Begin
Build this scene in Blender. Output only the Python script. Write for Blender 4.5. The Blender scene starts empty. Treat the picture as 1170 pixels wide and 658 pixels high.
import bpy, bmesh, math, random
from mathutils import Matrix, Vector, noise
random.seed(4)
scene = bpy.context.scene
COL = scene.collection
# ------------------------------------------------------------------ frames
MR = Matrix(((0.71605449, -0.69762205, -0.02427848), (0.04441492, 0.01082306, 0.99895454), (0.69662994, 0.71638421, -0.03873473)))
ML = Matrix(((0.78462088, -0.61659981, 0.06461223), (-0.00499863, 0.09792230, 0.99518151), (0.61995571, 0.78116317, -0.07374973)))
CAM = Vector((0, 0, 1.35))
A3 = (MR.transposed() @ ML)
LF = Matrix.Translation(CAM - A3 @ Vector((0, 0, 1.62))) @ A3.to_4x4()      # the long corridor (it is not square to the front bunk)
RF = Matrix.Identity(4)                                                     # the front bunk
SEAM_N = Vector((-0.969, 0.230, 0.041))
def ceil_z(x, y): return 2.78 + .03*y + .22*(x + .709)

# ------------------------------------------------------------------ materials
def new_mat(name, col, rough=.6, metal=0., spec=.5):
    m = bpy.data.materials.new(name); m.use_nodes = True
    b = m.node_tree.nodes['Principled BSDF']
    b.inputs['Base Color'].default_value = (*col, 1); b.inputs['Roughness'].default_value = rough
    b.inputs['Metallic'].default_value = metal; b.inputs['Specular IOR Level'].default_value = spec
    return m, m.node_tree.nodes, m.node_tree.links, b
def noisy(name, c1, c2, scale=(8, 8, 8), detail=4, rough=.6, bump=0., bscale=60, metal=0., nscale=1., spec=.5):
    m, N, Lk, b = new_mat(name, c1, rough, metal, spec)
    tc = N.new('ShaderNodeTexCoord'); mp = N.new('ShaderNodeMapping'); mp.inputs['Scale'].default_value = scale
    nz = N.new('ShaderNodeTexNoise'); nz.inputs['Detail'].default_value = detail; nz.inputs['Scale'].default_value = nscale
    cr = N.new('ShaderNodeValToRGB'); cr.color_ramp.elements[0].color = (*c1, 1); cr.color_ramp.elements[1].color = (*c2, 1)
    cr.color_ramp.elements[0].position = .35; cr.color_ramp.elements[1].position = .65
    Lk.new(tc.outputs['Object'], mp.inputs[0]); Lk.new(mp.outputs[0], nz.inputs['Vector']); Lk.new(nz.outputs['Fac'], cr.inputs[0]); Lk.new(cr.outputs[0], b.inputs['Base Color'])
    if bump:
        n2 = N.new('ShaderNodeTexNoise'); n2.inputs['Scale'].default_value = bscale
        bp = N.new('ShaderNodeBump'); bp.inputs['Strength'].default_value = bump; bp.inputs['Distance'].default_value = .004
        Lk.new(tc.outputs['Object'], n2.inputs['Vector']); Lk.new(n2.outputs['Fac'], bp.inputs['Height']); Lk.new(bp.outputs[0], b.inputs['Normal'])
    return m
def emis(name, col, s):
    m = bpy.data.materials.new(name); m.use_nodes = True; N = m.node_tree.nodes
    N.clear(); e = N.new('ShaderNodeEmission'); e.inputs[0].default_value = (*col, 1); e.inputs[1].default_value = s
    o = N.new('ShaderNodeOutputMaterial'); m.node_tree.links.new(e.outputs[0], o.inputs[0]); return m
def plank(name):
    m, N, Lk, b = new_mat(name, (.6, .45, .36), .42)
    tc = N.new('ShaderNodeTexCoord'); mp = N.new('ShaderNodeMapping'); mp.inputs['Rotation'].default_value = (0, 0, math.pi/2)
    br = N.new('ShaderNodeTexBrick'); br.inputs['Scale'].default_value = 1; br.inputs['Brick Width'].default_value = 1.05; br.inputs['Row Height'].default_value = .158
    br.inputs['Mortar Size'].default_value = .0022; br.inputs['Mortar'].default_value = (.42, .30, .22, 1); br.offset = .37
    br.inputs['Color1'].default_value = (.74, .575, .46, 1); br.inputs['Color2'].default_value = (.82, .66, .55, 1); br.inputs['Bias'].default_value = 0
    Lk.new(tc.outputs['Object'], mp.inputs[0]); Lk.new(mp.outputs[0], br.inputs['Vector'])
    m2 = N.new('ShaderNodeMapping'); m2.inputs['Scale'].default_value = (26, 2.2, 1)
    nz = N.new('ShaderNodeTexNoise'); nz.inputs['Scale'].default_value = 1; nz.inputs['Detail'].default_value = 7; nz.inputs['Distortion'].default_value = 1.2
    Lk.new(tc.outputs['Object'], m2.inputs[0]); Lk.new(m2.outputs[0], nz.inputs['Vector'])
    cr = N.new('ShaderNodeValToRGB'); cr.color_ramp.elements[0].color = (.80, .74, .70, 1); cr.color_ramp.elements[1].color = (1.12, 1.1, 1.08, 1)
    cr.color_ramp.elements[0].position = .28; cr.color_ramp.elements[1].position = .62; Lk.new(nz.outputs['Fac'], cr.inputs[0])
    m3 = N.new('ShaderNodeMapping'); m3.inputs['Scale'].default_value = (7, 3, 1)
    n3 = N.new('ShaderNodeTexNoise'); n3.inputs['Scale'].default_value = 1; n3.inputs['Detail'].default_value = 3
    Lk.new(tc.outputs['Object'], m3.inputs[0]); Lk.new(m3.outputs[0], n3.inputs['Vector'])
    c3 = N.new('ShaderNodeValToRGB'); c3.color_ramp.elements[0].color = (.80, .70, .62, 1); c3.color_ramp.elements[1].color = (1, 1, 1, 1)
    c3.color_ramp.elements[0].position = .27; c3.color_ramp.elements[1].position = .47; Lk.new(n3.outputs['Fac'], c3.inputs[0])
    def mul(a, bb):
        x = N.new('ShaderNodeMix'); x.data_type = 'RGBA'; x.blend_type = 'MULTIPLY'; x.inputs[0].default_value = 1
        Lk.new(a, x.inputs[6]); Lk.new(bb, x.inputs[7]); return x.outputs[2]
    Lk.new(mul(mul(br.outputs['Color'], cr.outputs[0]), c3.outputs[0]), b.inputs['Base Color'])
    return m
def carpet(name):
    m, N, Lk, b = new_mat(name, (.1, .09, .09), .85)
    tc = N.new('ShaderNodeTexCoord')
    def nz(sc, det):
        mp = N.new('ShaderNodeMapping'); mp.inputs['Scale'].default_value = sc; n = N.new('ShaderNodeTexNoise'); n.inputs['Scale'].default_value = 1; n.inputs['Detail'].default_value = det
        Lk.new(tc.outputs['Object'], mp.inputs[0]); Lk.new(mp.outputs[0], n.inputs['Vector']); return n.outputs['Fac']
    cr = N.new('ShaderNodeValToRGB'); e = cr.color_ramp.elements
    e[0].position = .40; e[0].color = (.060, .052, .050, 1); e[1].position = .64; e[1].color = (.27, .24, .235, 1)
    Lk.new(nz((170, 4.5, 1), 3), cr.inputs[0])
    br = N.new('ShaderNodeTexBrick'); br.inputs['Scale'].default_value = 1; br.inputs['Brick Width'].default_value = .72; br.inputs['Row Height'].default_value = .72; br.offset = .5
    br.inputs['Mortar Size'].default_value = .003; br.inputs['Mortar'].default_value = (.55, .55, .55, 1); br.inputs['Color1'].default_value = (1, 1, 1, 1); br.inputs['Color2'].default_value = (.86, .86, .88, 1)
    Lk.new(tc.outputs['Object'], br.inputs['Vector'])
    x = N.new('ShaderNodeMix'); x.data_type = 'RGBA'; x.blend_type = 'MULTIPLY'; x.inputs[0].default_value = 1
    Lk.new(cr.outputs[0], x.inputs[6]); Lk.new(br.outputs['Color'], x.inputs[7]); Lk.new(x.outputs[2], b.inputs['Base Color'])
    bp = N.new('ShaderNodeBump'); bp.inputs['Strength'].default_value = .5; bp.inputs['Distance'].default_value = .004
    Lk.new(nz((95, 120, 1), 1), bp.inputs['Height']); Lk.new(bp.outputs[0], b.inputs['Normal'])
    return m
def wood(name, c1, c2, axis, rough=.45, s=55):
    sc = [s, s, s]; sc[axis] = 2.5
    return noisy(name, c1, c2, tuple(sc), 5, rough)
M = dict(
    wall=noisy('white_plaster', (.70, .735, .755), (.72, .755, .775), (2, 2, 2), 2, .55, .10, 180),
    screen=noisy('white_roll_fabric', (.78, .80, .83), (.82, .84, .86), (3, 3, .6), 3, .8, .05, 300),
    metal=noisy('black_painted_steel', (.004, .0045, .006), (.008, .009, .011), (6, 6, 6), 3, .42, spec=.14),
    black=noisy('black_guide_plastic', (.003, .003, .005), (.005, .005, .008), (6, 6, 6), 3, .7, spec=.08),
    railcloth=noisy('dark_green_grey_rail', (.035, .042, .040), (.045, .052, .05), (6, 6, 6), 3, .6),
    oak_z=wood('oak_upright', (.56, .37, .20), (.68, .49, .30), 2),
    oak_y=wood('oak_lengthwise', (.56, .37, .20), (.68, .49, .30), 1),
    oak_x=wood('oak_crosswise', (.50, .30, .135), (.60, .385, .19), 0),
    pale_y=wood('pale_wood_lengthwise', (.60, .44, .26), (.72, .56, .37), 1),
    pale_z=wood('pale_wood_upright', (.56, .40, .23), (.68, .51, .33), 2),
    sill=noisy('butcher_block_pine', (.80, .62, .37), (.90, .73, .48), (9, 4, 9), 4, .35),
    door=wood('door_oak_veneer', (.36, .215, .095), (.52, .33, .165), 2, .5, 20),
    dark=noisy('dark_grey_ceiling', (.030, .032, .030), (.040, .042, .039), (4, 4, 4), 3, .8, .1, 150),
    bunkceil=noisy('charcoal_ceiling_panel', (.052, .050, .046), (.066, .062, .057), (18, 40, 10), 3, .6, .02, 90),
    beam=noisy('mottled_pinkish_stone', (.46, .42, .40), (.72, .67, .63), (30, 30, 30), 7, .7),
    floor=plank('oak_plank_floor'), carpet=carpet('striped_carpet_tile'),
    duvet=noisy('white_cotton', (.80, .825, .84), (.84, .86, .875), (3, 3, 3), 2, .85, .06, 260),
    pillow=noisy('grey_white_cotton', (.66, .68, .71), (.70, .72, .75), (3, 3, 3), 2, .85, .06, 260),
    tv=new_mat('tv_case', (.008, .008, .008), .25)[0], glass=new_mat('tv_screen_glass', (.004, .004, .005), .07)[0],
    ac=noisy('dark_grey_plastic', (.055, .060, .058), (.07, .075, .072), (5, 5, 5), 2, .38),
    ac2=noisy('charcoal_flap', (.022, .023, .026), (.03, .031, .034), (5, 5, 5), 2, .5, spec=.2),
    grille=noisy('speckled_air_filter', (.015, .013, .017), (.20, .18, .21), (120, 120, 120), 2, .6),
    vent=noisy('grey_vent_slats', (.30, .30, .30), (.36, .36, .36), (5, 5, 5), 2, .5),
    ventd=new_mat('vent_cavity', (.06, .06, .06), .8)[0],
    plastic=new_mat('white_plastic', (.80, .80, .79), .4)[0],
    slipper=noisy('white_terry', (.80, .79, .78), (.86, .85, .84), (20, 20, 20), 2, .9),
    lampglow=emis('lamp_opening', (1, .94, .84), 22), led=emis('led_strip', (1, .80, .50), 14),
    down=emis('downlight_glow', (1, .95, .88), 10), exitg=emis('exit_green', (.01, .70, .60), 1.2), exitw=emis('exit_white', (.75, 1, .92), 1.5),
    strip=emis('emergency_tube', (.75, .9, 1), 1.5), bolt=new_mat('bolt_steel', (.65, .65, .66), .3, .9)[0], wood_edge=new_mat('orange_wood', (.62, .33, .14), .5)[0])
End
=== Goal ===
Identify every line above with the string "scene" in it. Copy those lines.

=== Response ===
Build this scene in Blender. Output only the Python script. Write for Blender 4.5. The Blender scene starts empty. Treat the picture as 1170 pixels wide and 658 pixels high.
scene = bpy.context.scene
COL = scene.collection